В конце пятидесятых возле метро «Аэропорт» начали строить кооперативный дом для кинематографистов. Родители с трудом насобирали у знакомых денег на вступительный взнос, при первой же возможности расплатились с долгами, а потом еще бог знает сколько лет частями выплачивали оставшуюся сумму.
Экономили на всем, даже на нашей с Андрюшей одежде. Но в том, что мы донашивали вещи за детьми родительских друзей и друг за другом, не было ничего зазорного. Так жили многие из нашего окружения. По сей день с нежностью вспоминаю цигейковую шубу, доставшуюся мне от старшего брата. Это была такая радость, когда в ней, тяжелой, туго перепоясанной кожаным ремнем, чтобы ветер не задувал внутрь, я в буквальном смысле летала! Секрет «летающей шубы» был прост — мы выходили с папой на улицу, и он предлагал мне: «Полетаем?» Брал меня сзади за ремень, поднимал над землей и кружил вокруг себя. Остальное было делом воображения: я абсолютно верила, что на самом деле парю над землей.
Папу стали часто приглашать сниматься на Ялтинской киностудии, и если это было летом, он брал с собой Андрюшу (меня, еще маленькую, оставляли дома). А маме отсылал подробные отчеты: «Лапушка, мой любимый! Уложил байкать нашего сына и сел писать тебе письмо... Днем я устроил ему пир, на котором присутствовали четыре соседских писюхи — парня подходящего не оказалось. Пили ситро, ели клубнику и черешню и разные сладости, которые я подкупил. Короче, баловал деток. Перед этим я покатал его по морю на лодке, а после пира мы ловили на море рыбу и, конечно, ничего не поймали...»

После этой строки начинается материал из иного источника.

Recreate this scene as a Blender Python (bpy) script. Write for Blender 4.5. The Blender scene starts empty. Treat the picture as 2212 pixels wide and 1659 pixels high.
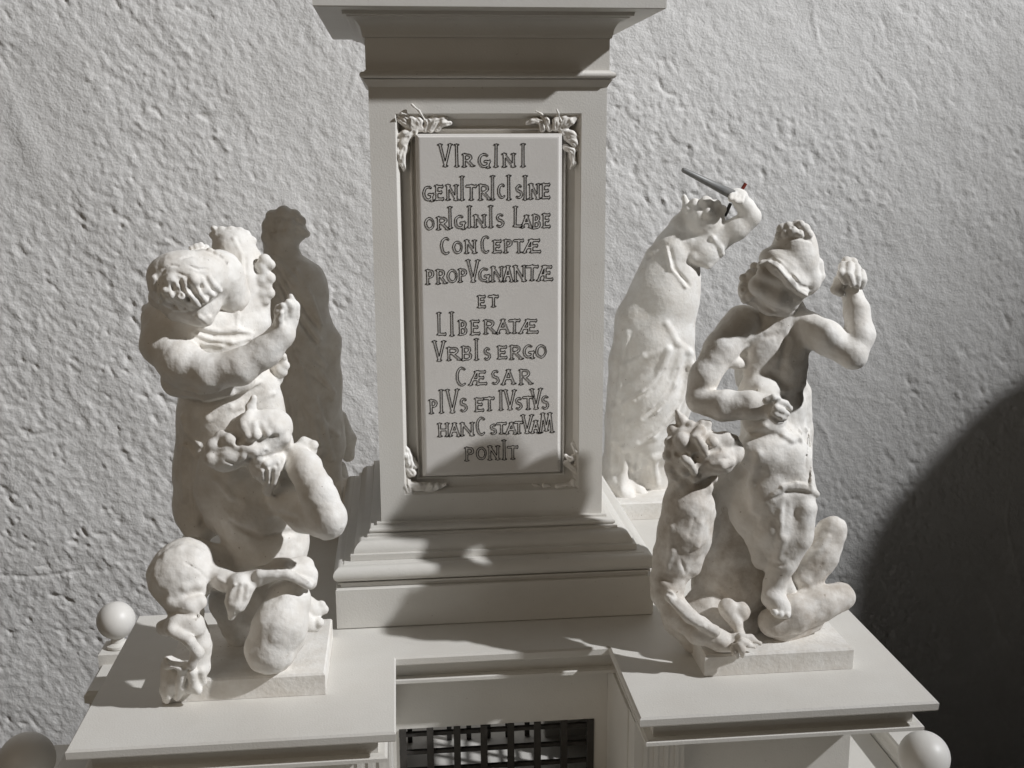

А вот еще одно письмо: «Андрюша всем доволен, но расхляба ужаснейший, как и что мне с этим делать, ума не приложу? По утрам ежедневно занимаюсь с ним гимнастикой, но все идет через зевоту и мои понукания. Держу его в чистоте, мелочишки стираю сам, а крупные отдаю в стирку женщине на студии. Веду разные умные беседы и, конечно, злюсь немного на все его недостатки. Но досаду свою пытаюсь скрывать от него».